Christopher Cox, the Securities and Exchange Commission (SEC) Chairman , said Monday that regulators were still working on revisions to its rule requiring companies to adopt internal controls and procedures for financial reporting but said he was “confident” that the result would “improve the reliability of public company financial statements and better protect investors,” the Washington Post reports. The SEC will issue its proposed revision on December 13. Mark Olson, Chairman of the Public Company Accounting Oversight Board (PCAOB), said last week that his agency would issue its own changes to the implementation standard some time before Christmas.

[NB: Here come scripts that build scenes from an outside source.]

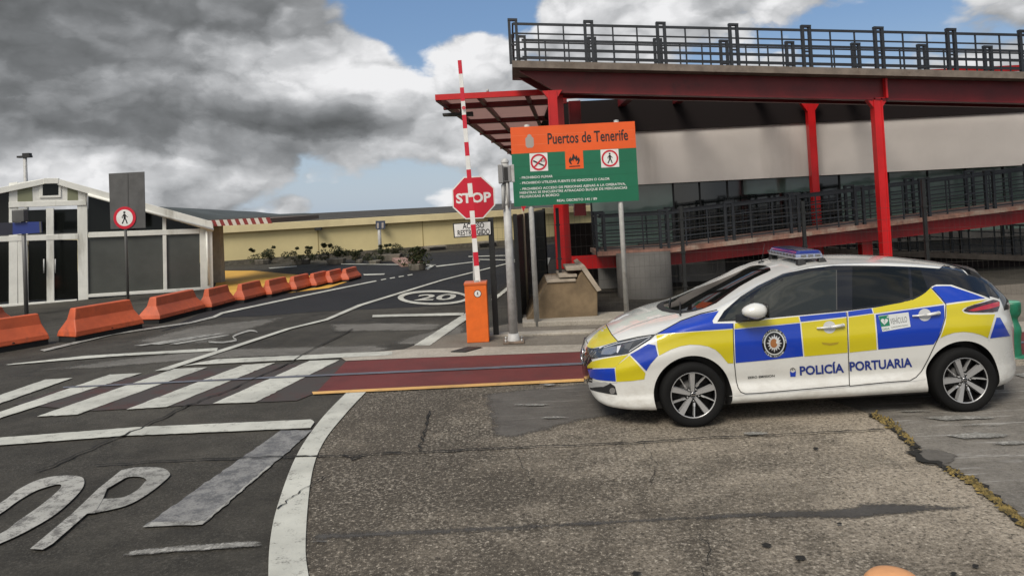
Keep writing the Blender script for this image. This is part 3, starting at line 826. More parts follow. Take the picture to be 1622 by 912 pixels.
# --- glass and black trim
WINB = [(1136, 509.5), (1147, 492.5), (1173, 470), (1200, 453), (1240, 434), (1280, 425.5), (1320, 421), (1360, 420.8), (1400, 421.2), (1450, 423), (1487.6, 425.6), (1499, 417.8), (1512, 420), (1524, 428), (1534, 437), (1550, 450), (1566, 467), (1568, 472.5), (1558, 468.5), (1530, 459), (1507, 450.8), (1483, 450.5), (1476, 453.5), (1468, 462), (1458, 469), (1446, 475), (1425, 480), (1385, 487), (1340, 492.5), (1290, 497), (1230, 502.5), (1180, 507.5)]
b = MB(); skin(b, WINB, T1, 0, 2.4); trim = film('window_trim', b, m_gblack)
mirror_copy(trim, 'window_trim')
for nm, poly in (('side_window', [(1196, 506), (1194, 470), (1206, 457), (1240, 440), (1285, 430.5), (1325, 427), (1324.5, 491.5), (1270, 497)]),
                 ('quarter_light', [(1146, 506.5), (1156, 491), (1173, 475), (1188, 464.5), (1189, 504)]),
                 ('side_window', [(1350, 489), (1350, 423.5), (1400, 424), (1438, 425.5), (1441, 472), (1420, 478)]),
                 ('quarter_light', [(1446, 471), (1443, 427), (1458, 428), (1469, 457), (1460, 465)])):
    b = MB(); skin(b, poly, T2, 0, 6); w_ = film(nm, b, m_glass if poly[0][0] > 1300 else mat('front door glass', (0.018, 0.021, 0.019), 0.03, spec=0.6)); mirror_copy(w_, nm)  # paler copy for the front windows, some reflection put into the base colour
b = MB(); skin_line(b, [(1324.5, 428), (1325, 491)], 1.6, T3, 0); film('window_rubber', b, mat('window rubber', (0.05, 0.05, 0.05), 0.6))
# windscreen: laid on from above so that it spans the full width
def skin_top(poly_xy, off, m, name, step=.06, direction=(0, 0, -1), start=3.0, axes='xy'):
    vs, fs = cdt(poly_xy, step); P = []
    for a_, c_ in vs:
        o_ = Vector((a_, c_, start)) if axes == 'xy' else Vector((start, a_, c_))
        p, nrm, _, _ = BODY.ray_cast(o_, Vector(direction))
        if p is not None and nrm.dot(Vector(direction)) > 0: nrm = -nrm
        P.append(p + nrm * off if p is not None else None)
    ok = [f for f in fs if all(P[i] is not None for i in f)]
    b = MB(); b.add([p or Vector() for p in P], ok, 0, True)
    o = b.build(name, m, car, local=True, fix=False)
    me = o.data; bm = bmesh.new(); bm.from_mesh(me); d = Vector(direction)
    bmesh.ops.reverse_faces(bm, faces=[f for f in bm.faces if f.normal.dot(d) > 0]); bm.to_mesh(me); bm.free()
    return o
def hxy(x, y):
    p = hit(x, y); return (p.x, p.y)
near_ = [hxy(*q) for q in ((1078, 496.4), (1096, 493.5), (1113.7, 489), (1134.7, 480), (1153, 466.5), (1171.6, 453.7), (1195, 440.5), (1216, 431), (1221, 428.3))]
c0, c1 = near_[0], near_[-1]
wsl = [(c0[0] - .135, 0), (c0[0] - .125, c0[1] * .35), (c0[0] - .075, c0[1] * .72)] + near_ + [(c1[0] + .035, c1[1] * .6), (c1[0] + .05, 0)]
ws_o = skin_top(wsl + [(x, -y) for x, y in wsl[1:-1]][::-1], T1, m_glass, 'windscreen')
cowl = [(c0[0] - .14, 0), (c0[0] - .13, c0[1] * .35), (c0[0] - .08, c0[1] * .72), (c0[0] - .008, c0[1] * 1.01), near_[2], (c0[0] + .03, c0[1] * .8), (c0[0] - .02, c0[1] * .6), (c0[0] - .055, c0[1] * .3), (c0[0] - .065, 0)]
skin_top(cowl + [(x, -y) for x, y in cowl[1:-1]][::-1], T2, m_plast, 'cowl_panel')
for y0, y1 in ((-.55, -.02), (-.05, .45)):
    b = MB()
    a_ = BODY.ray_cast(Vector((c0[0] - .02, y0, 3)), Vector((0, 0, -1)))[0]; c_ = BODY.ray_cast(Vector((c0[0] + .10, y1, 3)), Vector((0, 0, -1)))[0]
    b.tube(a_ + Vector((-.01, 0, .02)), c_ + Vector((0, 0, .018)), .010, .006, 8)
    b.build('wiper', m_plast, car, local=True)
skin_top([(-.62, 1.22), (.62, 1.22), (.70, .95), (.5, .93), (-.5, .93), (-.70, .95)], T1, m_gblack, 'rear_window', direction=(-1, 0, 0), start=5.0, axes='yz')
# rear spoiler in black with a grey edge
b = MB(); sp = []
for y in np.linspace(-.60, .60, 13):
    e_ = 1 - (abs(y) / .62) ** 2 * .42
    sp.append([(3.00, y, ZC(3.0) - .035 * (abs(y) / .6) ** 2 + .004), (3.06, y, 1.385 - .05 * (abs(y) / .6) ** 2), (3.00 + .29 * e_ ** 2, y, 1.345 - .055 * (abs(y) / .6) ** 2), (2.99 + .29 * e_ ** 2, y, 1.285 - .055 * (abs(y) / .6) ** 2), (3.02, y, 1.29 - .05 * (abs(y) / .6) ** 2)])
n5 = 5
b.add([p for r_ in sp for p in r_], [[i * n5 + j, i * n5 + (j + 1) % n5, (i + 1) * n5 + (j + 1) % n5, (i + 1) * n5 + j] for i in range(12) for j in range(n5)] + [list(range(n5)), [12 * n5 + j for j in range(n5)]], 0)
b.build('spoiler', mat('spoiler black', (0.03, 0.03, 0.032), 0.25, coat=0.4), car, local=True, bevel=.006)

# --- livery and panels (outlines measured on the photo, laid on the skin)
gap = 1.25
b = MB()
skin(b, z5([(228, 362), (262, 300), (300, 250), (380, 180), (455, 112), (480, 150), (525, 228), (598, 306), (500, 335), (400, 362), (290, 392), (245, 380)]), T1, 0, 4)
skin_line(b, z5([(458, 105), (480, 150), (525, 228), (602, 312)]), 1.3, T2, 1)
skin_line(b, [(979, 541), (1010, 534), (1039, 530), (1079, 508), (1110, 497), (1136, 491)], 1.2, T2, 1)
skin_line(b, [(970, 530), (1000, 516), (1040, 503), (1075, 495)], .9, T1, 2)  # grey line drawn as the shade along the bonnet fold
film('bonnet', b, [m_yellow, m_gap, mat('panel crease', (0.42, 0.42, 0.41), 0.4)])
b = MB()
skin(b, z5([(233, 600), (282, 552), (420, 517), (640, 480), (728, 466), (640, 545), (572, 612), (558, 622), (400, 627), (235, 628)]), T1, 0, 4)
skin(b, z5([(236, 643), (400, 637), (560, 630), (574, 788), (470, 782), (350, 768), (270, 742)]), T1, 1, 4)
skin(b, z5([(740, 478), (830, 575), (930, 690), (915, 762), (760, 782), (582, 793), (568, 625), (590, 595)]), T1, 0, 4)
skin_line(b, z5([(205, 790), (260, 770), (350, 795), (470, 812), (590, 800)]), .9, T1, 2)  # grey line drawn as the shade along the bumper fold
film('front_bumper', b, [m_yellow, m_blue, mat('panel crease', (0.42, 0.42, 0.41), 0.4)])
b = MB()
skin(b, z5([(745, 465), (860, 400), (960, 338), (1050, 352), (1080, 480), (990, 580), (940, 662), (840, 560)]), T1, 1, 4)
skin(b, [(1039.8, 531), (1100, 525.5), (1161, 521.5), (1161.5, 575), (1153, 575), (1147, 568), (1141, 560.5), (1133, 553.5), (1122, 548.5), (1108, 546), (1093, 545.5), (1078, 548), (1062, 553.5), (1044, 563), (1041, 548)], T1, 0, 5)
skin(b, [(1040.5, 529.3), (1058, 519), (1079, 508.8), (1110.5, 498), (1138.6, 492.6), (1132, 502), (1128.5, 508), (1130, 512.3), (1161, 512), (1161, 519.8), (1100, 524)], T1, 1, 3.5)
film('front_wing', b, [m_yellow, m_blue])
b = MB()
skin(b, [(1164, 512), (1215, 506), (1264.7, 501.2), (1267, 510.0), (1215, 515.5), (1163.4, 520)], T1, 0, 5)
skin(b, [(1266.2, 501), (1339.8, 494), (1340.5, 501.2), (1268, 509.4)], T1, 1, 5)
skin(b, [(1163.2, 521.5), (1215, 516.8), (1267, 511.5), (1269.5, 538), (1272, 563.6), (1220, 569.5), (1165, 574.6)], T1, 1, 6)
skin(b, [(1269, 511.2), (1340.7, 503), (1341.8, 530), (1342.3, 558.2), (1274, 564.2), (1271.5, 538)], T1, 0, 6)
skin(b, zd([(790, 322), (860, 330), (935, 320), (925, 338), (860, 350), (800, 340)]), T2, 3, 4)
skin_line(b, [(1161, 512), (1161.5, 540), (1163, 574), (1166, 603), (1169, 614), (1173, 620.5), (1180, 623.2), (1200, 622.4), (1345, 610)], gap, T2, 2)
skin_line(b, [(1341, 494.5), (1342.6, 530), (1343.6, 560), (1345.3, 611)], gap, T2, 2)
fd = film('front_door', b, [m_yellow, m_blue, m_gap, mat('scuff', (0.36, 0.27, 0.02), 0.5)])
b = MB()
skin(b, [(1343, 493.5), (1380.2, 488.3), (1382.6, 495.8), (1343.6, 501)], T1, 1, 5)
skin(b, [(1344, 502.6), (1384.2, 497), (1387, 525), (1388.6, 553.4), (1345.3, 558)], T1, 0, 6)
skin(b, [(1382, 488.2), (1410, 482.6), (1436.5, 477), (1450, 473), (1457.5, 468.8), (1466, 463.5), (1473.5, 456), (1483, 467), (1494.6, 480.6), (1440, 488.5), (1384, 496.2)], T1, 0, 5)
skin(b, [(1386.7, 498), (1440, 490.5), (1495, 483), (1496, 503), (1491, 520), (1485.6, 535), (1478.6, 545), (1440, 548.5), (1391, 553.2), (1389, 525)], T1, 1, 6)
skin_line(b, [(1345.3, 611), (1400, 605.5), (1441, 602.5), (1451, 597), (1459, 588), (1470, 568), (1479, 549), (1490, 526), (1497, 503), (1498, 482), (1490, 472), (1475, 456)], gap, T2, 2)
rd = film('rear_door', b, [m_yellow, m_blue, m_gap])
b = MB()
skin(b, z7([(277, 130), (292, 108), (310, 103), (400, 99), (490, 100), (600, 135), (760, 188), (915, 245), (770, 265), (600, 285), (440, 308), (370, 225)]), T1, 1, 5)
skin(b, z7([(448, 328), (600, 305), (770, 282), (940, 262), (870, 290), (780, 320), (705, 345), (655, 365), (632, 390), (660, 420), (730, 440), (850, 442), (1032, 438), (1000, 560), (945, 722), (900, 700), (850, 680), (760, 657), (650, 648), (540, 658), (440, 690), (375, 722), (410, 630), (437, 548), (450, 440)]), T1, 0, 5)
skin(b, z7([(1050, 478), (1092, 478), (1150, 580), (1213, 698), (1090, 712), (972, 727), (1010, 610)]), T1, 1, 4)
skin_line(b, z7([(1035, 440), (1000, 560), (950, 730), (965, 755)]), .9, T1, 3)
film('rear_wing', b, [m_yellow, m_blue, m_gap, m_stwhite])
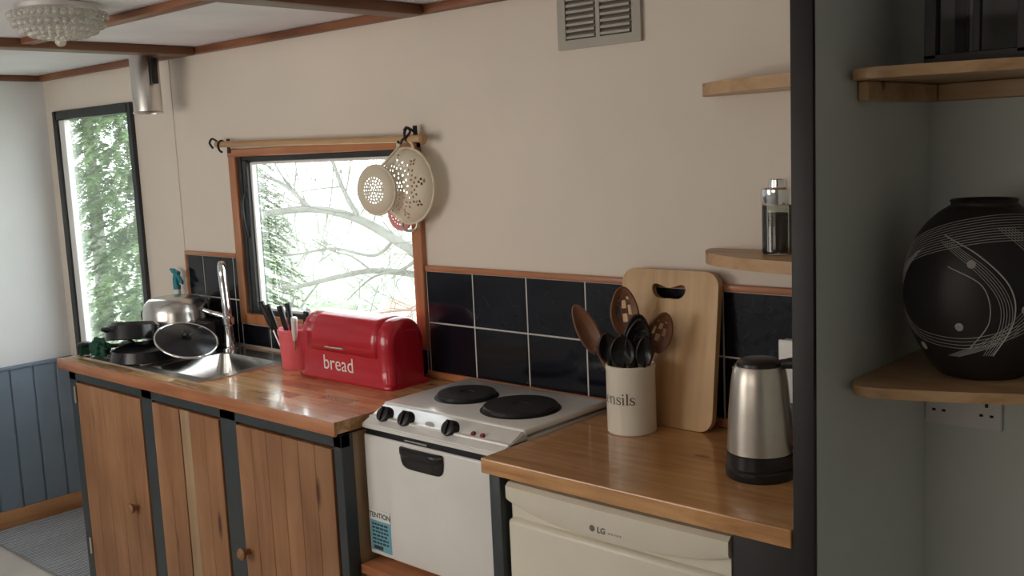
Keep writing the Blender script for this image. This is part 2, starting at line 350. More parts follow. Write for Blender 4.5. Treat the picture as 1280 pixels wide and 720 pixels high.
sb((x0,y0,.9),(BW[0],y1,.9035)); sb((BW[1]-.006,y0,.9),(x1,y1,.9035)); sb((BW[0],y0,.9),(BW[1]-.006,BW[2]+.006,.9035)); sb((BW[0],BW[3]-.006,.9),(BW[1]-.006,y1,.9035))
from_bm('rim',bm,M['steel'],s)
bm=bmesh.new()
def bowlring(ins,z,n=8,rad=.05):
    xa,xb,ya,yb=BW[0]+.001+ins,BW[1]-.005-ins,BW[2]+.003+ins,BW[3]-.005-ins; pts=[]
    for cx,cy,a0 in [(xb-rad,yb-rad,0),(xa+rad,yb-rad,90),(xa+rad,ya+rad,180),(xb-rad,ya+rad,270)]:
        for k in range(n+1):
            a=math.radians(a0+90*k/n); pts.append(bm.verts.new((cx+rad*math.cos(a)+3.1,cy+rad*math.sin(a)+.26,z)))
    return pts
rr=[bowlring(0,.0035,rad=.012),bowlring(0.004,.001,rad=.03),bowlring(.008,-.09),bowlring(.016,-.12),bowlring(.03,-.132),bowlring(.06,-.136)]
for A,B in zip(rr,rr[1:]):
    for i in range(len(A)): j=(i+1)%len(A); bm.faces.new([A[i],A[j],B[j],B[i]])
bm.faces.new(rr[-1])
from_bm('bowl',bm,M['steel'],s,smooth=True,ang=60)
lathe('drain',[(0,.001),(.03,.001),(.036,.004),(.04,.0)],M['chrome'],s,loc=(.16,-.0,-.136))
boxes('drainer_ridges',[((-.36,-.15+i*.035,.0030),(-.06,-.142+i*.035,.0065)) for i in range(8)]+[((-.365,-.151,.003),(-.36,.104,.005)),((-.06,-.151,.003),(-.055,.104,.005))],M['steel'],s,bev=.0008)
t=thing('kitchen_tap',(-3.135,-.085,.9035),"tall chrome mixer tap with lever at the back of the sink","tap")
lathe('base',[(0,0),(.028,0),(.028,.006),(.019,.012),(.018,.085),(.022,.09),(.022,.112),(.014,.12),(0,.12)],M['chrome'],t,segs=28)
tube('lever',smooth_pts([(0,0,.112),(-.025,-.015,.122),(-.055,-.04,.135),(-.07,-.05,.142)]),[.010,.010,.009,.008],M['chrome'],t)
dxs,dys=.85,-.53
tube('spout',smooth_pts([(0,.0,.1),(-.004,.0,.16),(-.010,0,.24),(-.012+dxs*.004,dys*.004,.280),(-.012+dxs*.02,dys*.02,.300),(-.012+dxs*.042,dys*.042,.300),(-.012+dxs*.058,dys*.058,.285),(-.012+dxs*.06,dys*.06,.262)]),[.015,.0155,.0155,.0155,.015,.0145,.014,.0145],M['chrome'],t)
# ---------------------------------------------------------------- pans and dishes
def pan(name,loc,prof,mat,label,cat,rot=(0,0,0),segs=40):
    e=thing(name,loc,label,cat); e.rotation_euler=rot
    lathe('body',prof,mat,e,segs=segs); return e
p=pan('cooking_pot',(-3.40,-.145,.9065),[(0,.066),(.080,.066),(.098,.056),(.102,.0),(.098,.0),(.095,.05),(.08,.062),(0,.062)],M['blackpan'],"black non-stick pan upturned on the drainer beneath a steel pot","pan")
p=pan('saucepan',(-3.385,-.142,.9735),[(0,.112),(.06,.111),(.092,.103),(.108,.086),(.114,.06),(.116,.01),(.120,0),(.114,0),(.112,.01),(.108,.06),(0,.106)],M['steel'],"stainless steel saucepan upturned on top of the black pans","saucepan")
tube('handle',smooth_pts([(-.11,-.03,.05),(-.14,-.045,.055),(-.15,-.05,.04),(-.145,-.05,.02)]),.007,M['black'],p)
p=pan('frying_pan',(-3.262,-.338,.9075),[(0,.043),(.085,.043),(.108,.034),(.118,.0),(.115,.0),(.104,.03),(.083,.038),(0,.038)],M['blackpan'],"black frying pan upturned to dry on the drainer","frying pan")
tube('handle',smooth_pts([(-.08,.012,.026),(-.13,.02,.034),(-.18,.025,.03),(-.225,.03,.012)]),.010,M['black'],p)
p=pan('cooking_pot',(-3.322,-.345,.966),[(0,.060),(.070,.059),(.088,.046),(.094,0),(.090,0),(.084,.043),(0,.055)],M['blackpan'],"black pot tipped upside down on top of the frying pan","pan",rot=(math.radians(-7),math.radians(-8),0))
tube('handle',smooth_pts([(-.02,-.082,.03),(-.01,-.105,.038),(.02,-.105,.038),(.03,-.078,.03)]),.006,M['black'],p)
p=pan('cooking_pot',(-3.232,-.115,.9065),[(0,.100),(.045,.100),(.056,.093),(.060,0),(.057,0),(.053,.09),(0,.096)],M['blackpan'],"small black milk pan upturned beside the tap","pan")
p=thing('pan_lid',(-3.105,-.27,.968),"dark glass pan lid with steel rim leaning on the pans","pan lid"); p.rotation_euler=(math.radians(4),math.radians(27),0)
lathe('glass_dome',[(0,.022),(.05,.018),(.100,.004),(.100,.001),(.05,.014),(0,.018)],M['blackpan'],p)
bm=bmesh.new(); addtube(bm,[(.102*math.cos(2*math.pi*i/48),.102*math.sin(2*math.pi*i/48),.002) for i in range(49)],.004,8); from_bm('rim',bm,M['chrome'],p,smooth=True)
lathe('knob',[(0,.04),(.014,.038),(.018,.032),(.008,.022),(.008,.016)],M['black'],p,segs=24)
d=thing('dish_cloth',(-3.455,-.405,.9065),"crumpled dark green dish cloth on the worktop edge","cloth")
bm=bmesh.new(); bmesh.ops.create_icosphere(bm,subdivisions=4,radius=1)
for v in bm.verts:
    n=noise.noise(v.co*2.5)*.45+noise.noise(v.co*6)*.2; c=v.co*(1+n); v.co=Vector((c.x*.045,c.y*.028,max(0,c.z*.036+.022)))
from_bm('cloth',bm,M['green'],d,smooth=True)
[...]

Trade groups and members of Congress have been pushing for changes in the standard because implementation has proved so costly for many companies. The U.S. Chamber of Commerce, community bankers and organizations representing small-cap and mini-cap businesses that have not yet implemented the standard – “think biotech” says BusinessWeek.com -- have been leading the effort.

As of this fiscal year, in the U.S., taxes on businesses have dipped below 20% of the total of taxes paid. As businessmen know, even that amount is ultimately passed on to the consumer in pricing. The ultimate free marketer argues, therefore, that any tax on business is not really valid, and is only another indirect cost to the consumer.

Hopefully, the movement to take away public interest provisions will be overseen by a savvy leadership in the Congress, and I am confident that the movement to overturn the Sarbanes/Oxley protections, (which former Clinton harasser Ken Starr is promoting), will be seen for what it is, thoroughly anti-consumer legislation.